Konkret haben alle Teilnehmenden der Delegation nach ihrer Rückkehr vor, sich mit unterschiedlichen Gruppen zu treffen und diese über das Thema zu informieren und zu motivieren, sich für eine Beendigung der Isolationshaft zu engagieren. So gab es in den unterschiedlichen Ländern bereits Veranstaltungen und Treffen, zum Beispiel mit der Rechtsanwaltskammer. Weitere sind geplant. Im Juni plant der Republikanische Anwältinnen- und Anwälteverein (RAV) einen großen Kongress in Leipzig. Dazu wollen wir einige der Kolleg:innen aus der Türkei einladen, um uns auszutauschen und weitere Pläne zu schmieden. Wir bleiben dran!
Miriam Frieding: Die Haftbedingungen auf Imrali sind ein Schandmal innerhalb der europäischen Staaten, das auch mit den schlimmsten strafrechtlichen Vorwürfen nicht zu rechtfertigen wäre. Es muss ein größeres Bewusstsein dafür geschaffen werden, dass es für uns alle in Europa ein Problem darstellt, wenn dies innerhalb Europas einfach geschehen gelassen und von der Gesellschaft und den europäischen Staaten toleriert wird.
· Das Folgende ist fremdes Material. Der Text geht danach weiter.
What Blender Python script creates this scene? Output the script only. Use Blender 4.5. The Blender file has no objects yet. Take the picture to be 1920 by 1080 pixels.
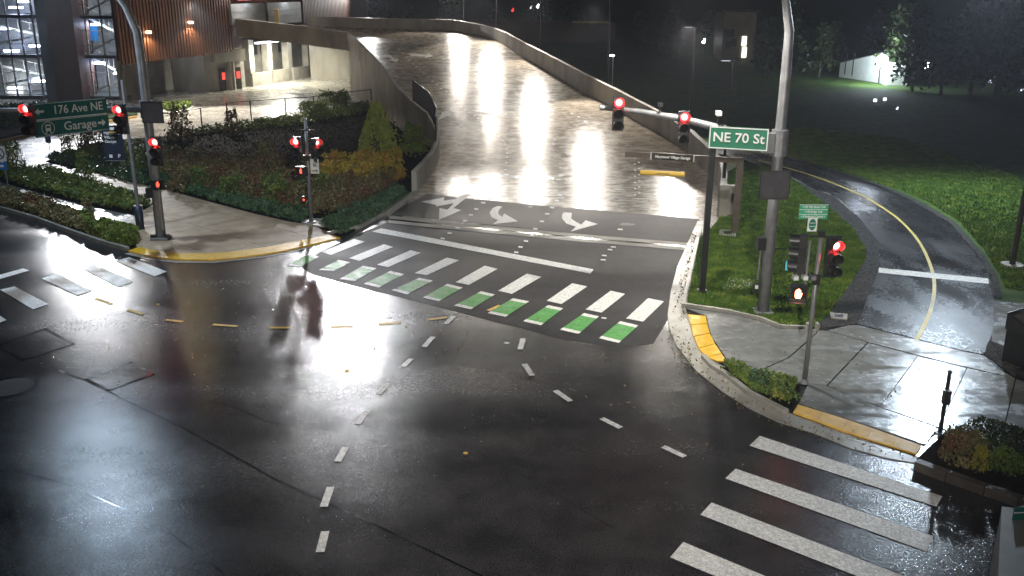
import bpy, bmesh, math, random
import numpy as np
from mathutils import Vector, Matrix
from mathutils.geometry import tessellate_polygon
random.seed(7); rng = np.random.default_rng(7)
S = bpy.context.scene
COL = S.collection

# ------------------------------------------------------------------ camera
CH, FPX, PITCH, ROLL = 10.7, 1754.3, 0.31596, 0.00823
_cp, _sp, _cr, _sr = math.cos(PITCH), math.sin(PITCH), math.cos(ROLL), math.sin(ROLL)
FW = Vector((0, _cp, -_sp)); _R = Vector((1, 0, 0)); _U = _R.cross(FW)
RT = _R * _cr + _U * _sr; UP = -_R * _sr + _U * _cr
cam = bpy.data.cameras.new('camera'); camo = bpy.data.objects.new('camera', cam); COL.objects.link(camo)
cam.sensor_width = 36; cam.lens = 36 * FPX / 1920; cam.clip_start = .1; cam.clip_end = 2000
camo.matrix_world = Matrix(((RT.x, UP.x, -FW.x, 0), (RT.y, UP.y, -FW.y, 0), (RT.z, UP.z, -FW.z, CH), (0, 0, 0, 1)))
S.camera = camo
# ------------------------------------------------------------------ sky, exposure (night)
W = bpy.data.worlds.new('World'); S.world = W; W.use_nodes = True
nt = W.node_tree; nt.nodes.clear()
sky = nt.nodes.new('ShaderNodeTexSky'); sky.sky_type = 'NISHITA'; sky.sun_disc = False
sky.sun_elevation = math.radians(4); sky.sun_rotation = math.radians(200)
bg = nt.nodes.new('ShaderNodeBackground'); bg.inputs[1].default_value = 0.0022
wo = nt.nodes.new('ShaderNodeOutputWorld')
nt.links.new(sky.outputs[0], bg.inputs[0]); nt.links.new(bg.outputs[0], wo.inputs[0])
S.view_settings.view_transform = 'Standard'; S.view_settings.look = 'None'
S.view_settings.exposure = 1.0; S.view_settings.gamma = 1.0; S.view_settings.use_curve_mapping = False
S.render.engine = 'CYCLES'
S.cycles.use_denoising = True
S.cycles.sample_clamp_indirect = 3.0
S.cycles.max_bounces = 6; S.cycles.diffuse_bounces = 2; S.cycles.glossy_bounces = 3
S.cycles.transparent_max_bounces = 8
S.cycles.caustics_reflective = False; S.cycles.caustics_refractive = False

# ------------------------------------------------------------------ measuring helpers (photo pixel -> point in the place)
def ray(px, py):
    return FW + RT * ((px - 960) / FPX) - UP * ((py - 540) / FPX)
def G(px, py, z=0.0):
    d = ray(px, py); t = (CH - z) / -d.z
    return Vector((d.x * t, d.y * t, z))
def DP(px, py, y):
    d = ray(px, py); t = y / d.y
    return Vector((d.x * t, y, CH + d.z * t))
def HZ(base, py):
    b = Vector((base[0], base[1])); L = b.length
    px = 960
    for _ in range(6):
        d = ray(px, py); k = L / math.hypot(d.x, d.y); z = CH + d.z * k
        v = Vector((b.x, b.y, z - CH)); px = 960 + FPX * v.dot(RT) / v.dot(FW)
    return z
def Zd(y):
    if y < 50: return 0.0
    if y < 56: return .12 * (y - 50) ** 2 / 12
    if y < 94: return .36 + .12 * (y - 56)
    if y < 110: return 4.92 + .06 * (y - 94)
    return 5.88
def DK(px, py, h=0.0):
    d = ray(px, py); lo, hi = 20.0, 160.0
    for _ in range(50):
        m = (lo + hi) / 2
        if CH + d.z / d.y * m > Zd(m) + h: lo = m
        else: hi = m
    return Vector((d.x / d.y * lo, lo, Zd(lo) + h))

# ------------------------------------------------------------------ materials
def hexless(c): return (c[0], c[1], c[2], 1)
def mat(name, c1, c2=None, scale=3.0, rough=(.5, .7), bump=0.0, bscale=60.0, metal=0.0, spec=.5, stretch=None, detail=4.0,
        rscale=None, c3=None, coat=0.0, rstretch=None, speck=0.0, rdetail=5, grit=None):
    m = bpy.data.materials.new(name); m.use_nodes = True
    n = m.node_tree.nodes; l = m.node_tree.links; b = n['Principled BSDF']
    b.inputs['Metallic'].default_value = metal
    b.inputs['Specular IOR Level'].default_value = spec
    if coat: b.inputs['Coat Weight'].default_value = coat; b.inputs['Coat Roughness'].default_value = .08
    tc = n.new('ShaderNodeTexCoord'); mp = n.new('ShaderNodeMapping'); l.new(tc.outputs['Object'], mp.inputs[0])
    if stretch: mp.inputs['Scale'].default_value = stretch
    nz = n.new('ShaderNodeTexNoise'); nz.inputs['Scale'].default_value = scale; nz.inputs['Detail'].default_value = detail
    l.new(mp.outputs[0], nz.inputs['Vector'])
    rp = n.new('ShaderNodeValToRGB'); e = rp.color_ramp.elements
    c2 = c2 or c1
    e[0].position = .35; e[0].color = hexless(c1); e[1].position = .65; e[1].color = hexless(c2)
    if c3: x = e.new(.5); x.color = hexless(c3)
    l.new(nz.outputs[0], rp.inputs[0]); l.new(rp.outputs[0], b.inputs['Base Color'])
    nr = n.new('ShaderNodeTexNoise'); nr.inputs['Scale'].default_value = rscale or scale * .37; nr.inputs['Detail'].default_value = 5
    if rstretch:
        m2 = n.new('ShaderNodeMapping'); l.new(tc.outputs['Object'], m2.inputs[0]); m2.inputs['Scale'].default_value = rstretch[:3]; m2.inputs['Rotation'].default_value = (0, 0, rstretch[3]); l.new(m2.outputs[0], nr.inputs['Vector'])
    else: l.new(mp.outputs[0], nr.inputs['Vector'])
    nr.inputs['Detail'].default_value = rdetail
    if speck:
        ns = n.new('ShaderNodeTexNoise'); ns.inputs['Scale'].default_value = 28; ns.inputs['Detail'].default_value = 2; l.new(tc.outputs['Object'], ns.inputs['Vector'])
        ms = n.new('ShaderNodeMapRange'); ms.inputs[1].default_value = .35; ms.inputs[2].default_value = .65; ms.inputs[3].default_value = 1 - speck; ms.inputs[4].default_value = 1 + speck
        l.new(ns.outputs[0], ms.inputs[0]); vm = n.new('ShaderNodeVectorMath'); vm.operation = 'SCALE'; l.new(rp.outputs[0], vm.inputs[0]); l.new(ms.outputs[0], vm.inputs['Scale']); l.new(vm.outputs[0], b.inputs['Base Color'])
    mr = n.new('ShaderNodeMapRange'); mr.inputs[1].default_value = .32; mr.inputs[2].default_value = .68
    mr.inputs[3].default_value = rough[0]; mr.inputs[4].default_value = rough[1]
    l.new(nr.outputs[0], mr.inputs[0]); l.new(mr.outputs[0], b.inputs['Roughness'])
    if bump:
        nb = n.new('ShaderNodeTexNoise'); nb.inputs['Scale'].default_value = bscale; nb.inputs['Detail'].default_value = 3
        l.new(mp.outputs[0], nb.inputs['Vector'])
        bp = n.new('ShaderNodeBump'); bp.inputs['Strength'].default_value = 1; bp.inputs['Distance'].default_value = bump
        l.new(nb.outputs[0], bp.inputs['Height']); l.new(bp.outputs[0], b.inputs['Normal'])
        if grit:
            ng = n.new('ShaderNodeTexNoise'); ng.inputs['Scale'].default_value = grit[0]; ng.inputs['Detail'].default_value = 4; ng.inputs['Roughness'].default_value = .65
            l.new(mp.outputs[0], ng.inputs['Vector'])
            b2 = n.new('ShaderNodeBump'); b2.inputs['Strength'].default_value = 1; b2.inputs['Distance'].default_value = grit[1]
            l.new(ng.outputs[0], b2.inputs['Height']); l.new(bp.outputs[0], b2.inputs['Normal']); l.new(b2.outputs[0], b.inputs['Normal'])
            mg_ = n.new('ShaderNodeMapRange'); mg_.inputs[1].default_value = .35; mg_.inputs[2].default_value = .65; mg_.inputs[3].default_value = -grit[2]; mg_.inputs[4].default_value = grit[2]
            ad = n.new('ShaderNodeMath'); ad.operation = 'ADD'; l.new(ng.outputs[0], mg_.inputs[0]); l.new(mr.outputs[0], ad.inputs[0]); l.new(mg_.outputs[0], ad.inputs[1]); l.new(ad.outputs[0], b.inputs['Roughness'])
    return m
def emi(name, c, s):
    m = bpy.data.materials.new(name); m.use_nodes = True
    b = m.node_tree.nodes['Principled BSDF']
    b.inputs['Base Color'].default_value = (.02, .02, .02, 1)
    b.inputs['Emission Color'].default_value = hexless(c); b.inputs['Emission Strength'].default_value = s
    return m
M = {}
M['asphalt'] = mat('wet_asphalt', (.020, .019, .020), (.036, .034, .035), 1.2, (.13, .26), .004, 38, grit=(11, .0032, .05), rscale=.30, spec=.36, rstretch=(.35, 1.3, 1, .45), speck=.55, rdetail=3)
M['new_asphalt'] = mat('dark_wet_asphalt', (.012, .0115, .013), (.020, .019, .020), 1.5, (.5, .62), .006, 38, grit=(11, .003, .05), rscale=.25, spec=.16, rstretch=(.4, 1.2, 1, .2), speck=.5, rdetail=3)
M['path_asphalt'] = mat('path_asphalt', (.016, .016, .017), (.028, .028, .028), 2, (.16, .40), .004, 40, grit=(11, .003, .06), rscale=.5, spec=.35, rstretch=(1.2, .5, 1, .3), speck=.5)
M['deck'] = mat('wet_broomed_concrete', (.27, .23, .18), (.47, .405, .32), .9, (.20, .34), .003, 9.0, grit=(2.2, .011, .09), stretch=(.9, 1.2, 1), rscale=1.6, detail=7, spec=.10)
M['concrete'] = mat('concrete', (.24, .225, .19), (.34, .32, .28), 1.2, (.45, .7), .002, 40)
M['wall_concrete'] = mat('wall_concrete', (.25, .23, .19), (.38, .355, .30), .7, (.5, .75), .003, 20, stretch=(1, 1, .35))
M['plaza'] = mat('plaza_concrete', (.34, .245, .155), (.45, .34, .225), 1.6, (.55, .75), .002, 30)
M['wet_plaza'] = mat('wet_plaza_concrete', (.15, .155, .15), (.21, .215, .205), 2.5, (.14, .32), .004, 9, grit=(4, .004, .07), rscale=.7, rstretch=(.5, 2, 1, -.5), rdetail=8, spec=.6)
M['kerb'] = mat('kerb_concrete', (.25, .24, .21), (.36, .34, .30), 1.5, (.25, .5), .003, 30)
M['white_paint'] = mat('white_road_paint', (.58, .57, .54), (.80, .79, .75), 9, (.4, .6), .002, 60, detail=10, speck=.25)
M['green_paint'] = mat('green_road_paint', (.04, .20, .03), (.065, .36, .05), 9, (.4, .6), .002, 60, detail=10, speck=.12)
M['yellow_paint'] = mat('yellow_road_paint', (.62, .36, .04), (.78, .48, .07), 5, (.4, .6), .002, 60)
M['path_yellow'] = mat('yellow_path_paint', (.55, .43, .10), (.66, .52, .14), 5, (.4, .6), .002, 60)
M['tactile'] = mat('yellow_tactile', (.70, .38, .015), (.85, .50, .02), 4, (.35, .55), .01, 26)
M['seal'] = mat('tar_seal', (.006, .006, .006), None, 3, (.1, .3))
M['iron'] = mat('cast_iron', (.03, .03, .032), (.05, .05, .05), 8, (.25, .45), .004, 30)
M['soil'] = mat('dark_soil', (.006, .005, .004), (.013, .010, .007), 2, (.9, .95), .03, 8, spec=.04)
M['lawn_soil'] = mat('lawn_ground', (.034, .07, .012), (.06, .105, .02), 1.6, (.8, .95), .03, 14, spec=.15)
M['field'] = mat('dark_grass_field', (.018, .036, .010), (.036, .062, .016), .25, (.8, .95), .05, 6)
M['grass'] = mat('grass_blades', (.06, .12, .015), (.16, .22, .03), 1.5, (.45, .65), c3=(.08, .15, .018), spec=.18)
M['gravel'] = mat('gravel', (.015, .015, .015), (.06, .058, .055), 9, (.7, .85), .03, 14, spec=.2)
M['galv'] = mat('galvanised_steel', (.20, .20, .21), (.27, .27, .28), 4, (.35, .5), metal=.3)
M['dark_metal'] = mat('dark_bronze_metal', (.028, .022, .018), (.04, .032, .026), 3, (.35, .5), metal=.3)
M['brown_metal'] = mat('brown_metal', (.10, .078, .062), (.13, .10, .08), 3, (.4, .55), metal=.2)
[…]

Ich sehe es aber auch so, dass die Streichung der PKK als Terrororganisation ein übergeordneter zentraler Punkt ist. Die PKK darf nicht isoliert davon gesehen werden, dass die türkische Regierung einen bewaffneten Krieg gegen einen Teil der eigenen Bevölkerung führt und mit der Kontrolle der Medien, der Repression, mit dem Austausch von Lehrer:innen, Richter:innen, gewählten Bürgermeister:innen nur noch der Anschein einer Demokratie besteht. Wenn der Rechtsstaat nicht mehr existiert, eine demokratische Kontrolle der Regierung nicht mehr möglich ist und auch die internationale Staatengemeinschaft sich nicht einmischt, welche Möglichkeiten haben dann noch die Menschen, sich für ihre demokratischen Rechte und ihre Menschenrechte einzusetzen? Die Menschen in den kurdischen Gebieten wollen vor allem Frieden, das konnten wir auch auf unserer Reise immer wieder erfahren. Die Bevölkerung in der Türkei, und damit meine ich nicht nur die kurdische, befindet sich in einem Notstand, der ihr nur noch wenige Möglichkeiten zur Verteidigung ihrer Rechte lässt.